Dove tutte le soglie a tutela delle
minoranze sono oggi calcolate su 630 deputati e 315 senatori.
Non solo,
applicando i risultati elettorali del 2018 alla nuova camera bonsai, è facile
calcolare che il più piccolo partito sopra la soglia di sbarramento – Leu – avrà
meno deputati di quelli strettamente necessari a partecipare a tutte le
commissioni permanenti. Che sono quattordici, sia alla camera che al senato.
Oggi a Montecitorio il regolamento esclude che un deputato possa far parte di
due commissioni, al senato è consentito ma fino a un massimo di tre
commissioni. In entrambi i casi, i rappresentanti del partito più piccolo non
sarebbero sufficienti. Democrazia, ma anche «efficienza», altra parola slogan
ricorrente, sono lontani. Le commissioni, infatti, possono lavorare (e lavorano
abitualmente) con un terzo dei commissari presenti. In futuro il lavoro
referente per l’aula si troveranno a farlo cinque soli senatori, compresi
presidente, vicepresidenti e segretari della commissione.
Infine i
costi, l’argomento più usato da leghisti e grillini.

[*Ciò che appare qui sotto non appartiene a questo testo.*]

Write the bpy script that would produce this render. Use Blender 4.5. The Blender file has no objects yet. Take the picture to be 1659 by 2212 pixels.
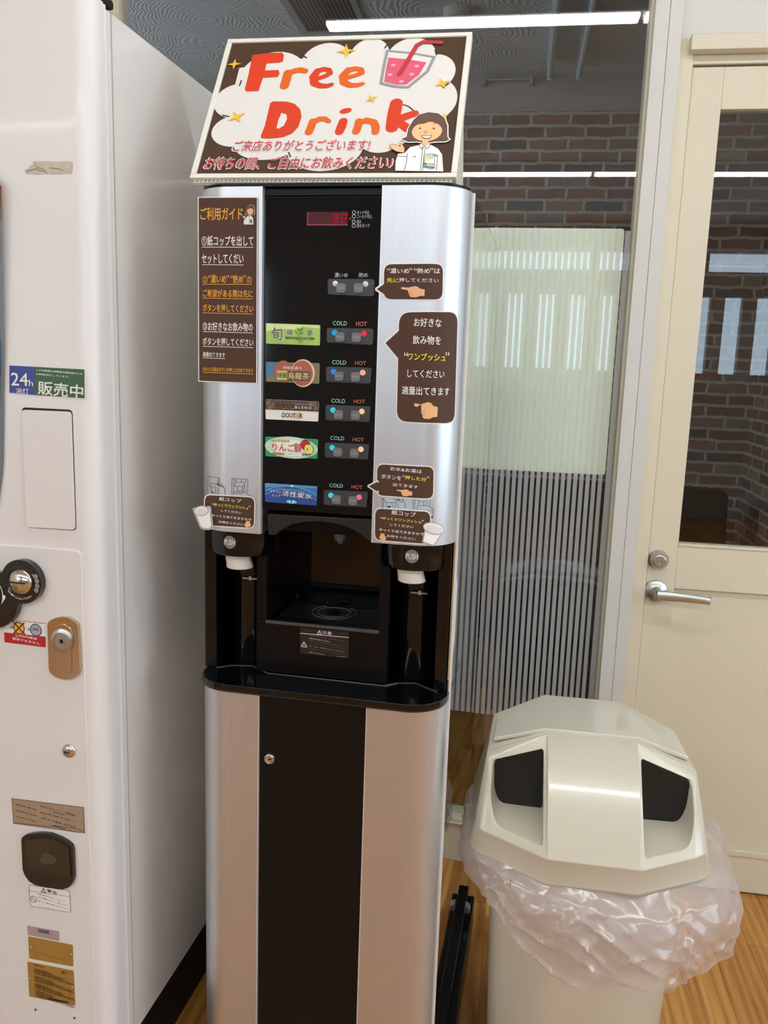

In questo anticipati da un
manifesto fatto stampare da Renzi durante la campagna per il referendum
costituzionale: «Basta un Sì per cancellare poltrone e stipendi». «Cinquecento
milioni risparmiati in una legislatura» assicurano adesso i 5 Stelle, che la
volta scorsa contestavano gli annunci di Boschi, identici e basati su un numero
simile di indennità da cancellare. Ma se si prendono gli ultimi bilanci interni
della camera e del senato si possono prevedere risparmi più contenuti.
Per 345
assegni mensili in meno, tra camera e senato, lo stato risparmierebbe 90
milioni l’anno, al lordo delle tasse che non potrebbe più incassare. Al netto
il risparmio si aggirerebbe sui 70 milioni l’anno, che per cinque legislature
sono molti meno del mezzo miliardo stampato sui volantini.
Senza contare che
meno rappresentanti del popolo, per fare lo stesso lavoro, avranno
probabilmente bisogno di un maggiore aiuto. Nessuna sorpresa, allora, se
aumenterà la spesa per consulenti e per il personale. Quest’ultima già molto
superiore al «costo» dei parlamentari.